Pavilion Data has fulfilled a road map promise to add S3-protocol object storage to the RF100 multi-controller all-flash array

At launch last month the array – which Pavilion dubs a “Hyperparallel Flash Array” (HFA) – supported 20 controllers in the 4U enclosure. The controllers talk to NVMe SSDs across an internal PCIe network and the array delivers 120GB/sec read, and 90GB/sec write bandwidth, with 20 million IOPS at 40µsec latency. It supports access via NVMe-oF/TCP, NVMe-oF/ RoCE, NFS, iSCSI, Ethernet and InfiniBand.

Blocks & Files diagram showing Pavilion Data multi-controller scheme. Note 20 controllers are supported.

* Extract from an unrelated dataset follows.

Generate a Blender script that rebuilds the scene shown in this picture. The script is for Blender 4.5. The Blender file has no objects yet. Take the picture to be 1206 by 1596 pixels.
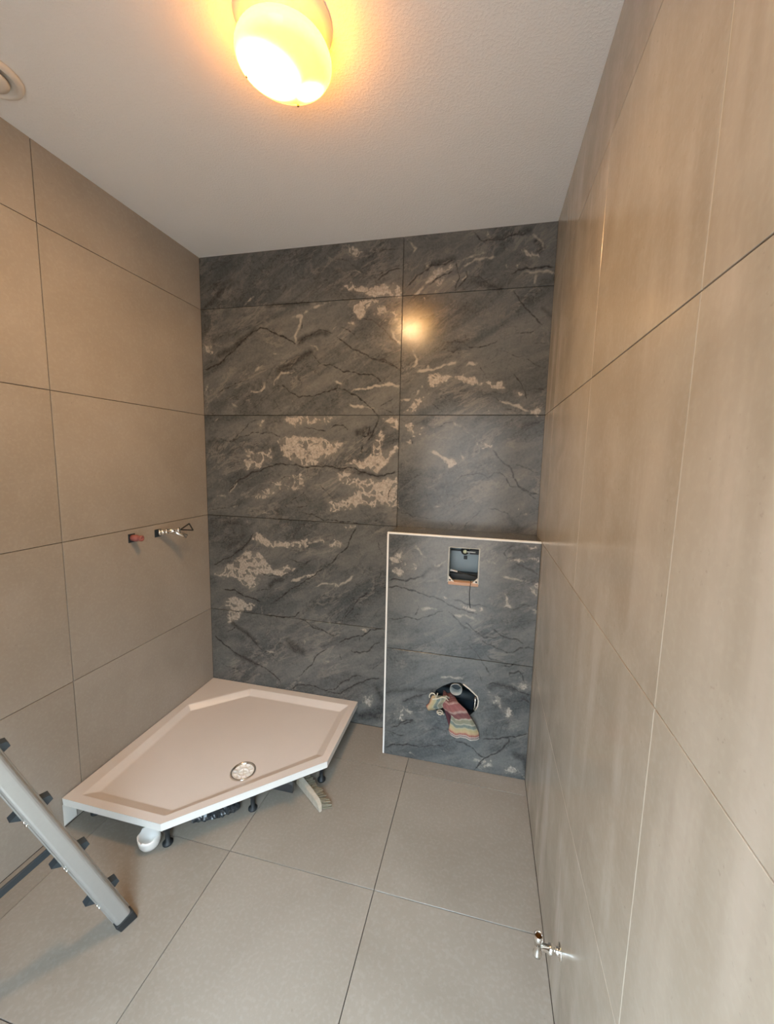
import bpy, bmesh, math, random
import numpy as np
from mathutils import Vector, Matrix, noise as mnoise

random.seed(7)
SC = bpy.context.scene
COL = SC.collection

# ------------------------------------------------------------------ camera
W, H = 1.926, 2.692            # room width at the marble wall, ceiling height
REAR = -2.45                   # wall behind the camera
def cam():
    c = bpy.data.cameras.new('camera'); o = bpy.data.objects.new('camera', c); COL.objects.link(o)
    pitch, yaw, roll = -0.12296, -0.22383, 0.02417
    cp, sp, cy, sy = math.cos(pitch), math.sin(pitch), math.cos(yaw), math.sin(yaw)
    f = Vector((sy*cp, cy*cp, sp)); r = Vector((cy, -sy, 0)); u = r.cross(f)
    r2 = r*math.cos(roll)+u*math.sin(roll); u2 = -r*math.sin(roll)+u*math.cos(roll)
    m = Matrix(((r2.x, u2.x, -f.x, 1.65803), (r2.y, u2.y, -f.y, -2.09938), (r2.z, u2.z, -f.z, 1.57652), (0, 0, 0, 1)))
    o.matrix_world = m
    c.sensor_fit = 'HORIZONTAL'; c.sensor_width = 36; c.lens = 36*616.75896/1206
    c.shift_x = -(614.89700-603)/1206; c.shift_y = -(798-792.14007)/1206
    c.clip_start = .01
    SC.camera = o
cam()

# ------------------------------------------------------------------ daylight and exposure
SC.view_settings.view_transform = 'Standard'; SC.view_settings.look = 'None'
SC.view_settings.gamma = 1; SC.view_settings.use_curve_mapping = False
SC.view_settings.exposure = 0.36
SC.cycles.use_denoising = True
SC.cycles.sample_clamp_indirect = 6.0
SC.cycles.max_bounces = 12; SC.cycles.diffuse_bounces = 8
world = bpy.data.worlds.new('daylight'); SC.world = world; world.use_nodes = True
wt = world.node_tree; bg = wt.nodes['Background']; bg.inputs[1].default_value = 25
_tc = wt.nodes.new('ShaderNodeTexCoord'); _sx = wt.nodes.new('ShaderNodeSeparateXYZ'); _mr = wt.nodes.new('ShaderNodeMapRange'); _mx = wt.nodes.new('ShaderNodeMix')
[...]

Gurpreet Singh, Pavilion CEO, said in prepared statement yesterday: “With the addition of native fast object support to the Pavilion HFA, customers can, for the first time, enjoy both industry leading high performance and ultra-low latency from one platform in a small footprint.”

The S3 storage adds to the existing block and file access and enables tiering to the public cloud for longer term storage.

Pavilion Data hardware board.

Performance

Pavilion said HFA S3 storage delivers 80 GB/sec read and 35 GB/sec write throughput. This is much faster than most object stores, certainly disk-based and dual-controller ones, but MinIO and OpenIO have both demonstrated greater speed.

OpenIO achieved 1.372 Tbit/s throughput (171.5GB/sec), using an object storage grid running on 350 commodity servers. MinIO exceeded that, delivering 183.2 GB/sec (1.46 Tbit/s) on reads and 171.3 GB/sec (1.37 Tbit/s) on writes. The company thinks it can achieve 2.92Tbit/s read bandwidth – 366GB/sec.

HW-boosted MinIO

Pavilion is using a derivative of MinIO object software technology, “optimized to leverage our IP of our overall Hyperparallel Storage Solution,” director of Product Marketing Keith Parker told us.

The Minio system above used a 32-node set up. Parker told us: “Pavilion would need to offer only 3 Pavilion HFA arrays consuming 12U of rack space, which would give Pavilion 240Gb/sec read.” 

He says Pavilion is also faster than MinIO in AWS when compared on a per-rack unit basis: “A testament to our integration/implementation of MinIO is the performance we get Per RU relative to MinIO’s published numbers on AWS.

“If you normalise this to single Rack Unit (assuming the AWS servers they are using are 2U) Pavilion is; 7x the read performance, 3.3x the write performance [and] 8x the PB capacity. This is all using  “the same software”,  so clearly our implementation and integration to our hardware makes a material difference.”

In other words MinIO SW is fast but Pavilion HW makes it go faster still.

Phased namespace extension

The initial Pavilion S3 implementation is limited to one S3 namespace per controller. Phase 2 will see a single S3 namespace across multiple controllers,  and phase 3 extends that to a single namespace across multiple HFA systems.

The S3 data can be accessed via S3, only not by any file interface. Other object storage suppliers, such as Cloudian and Scality, have added file access to their object storage.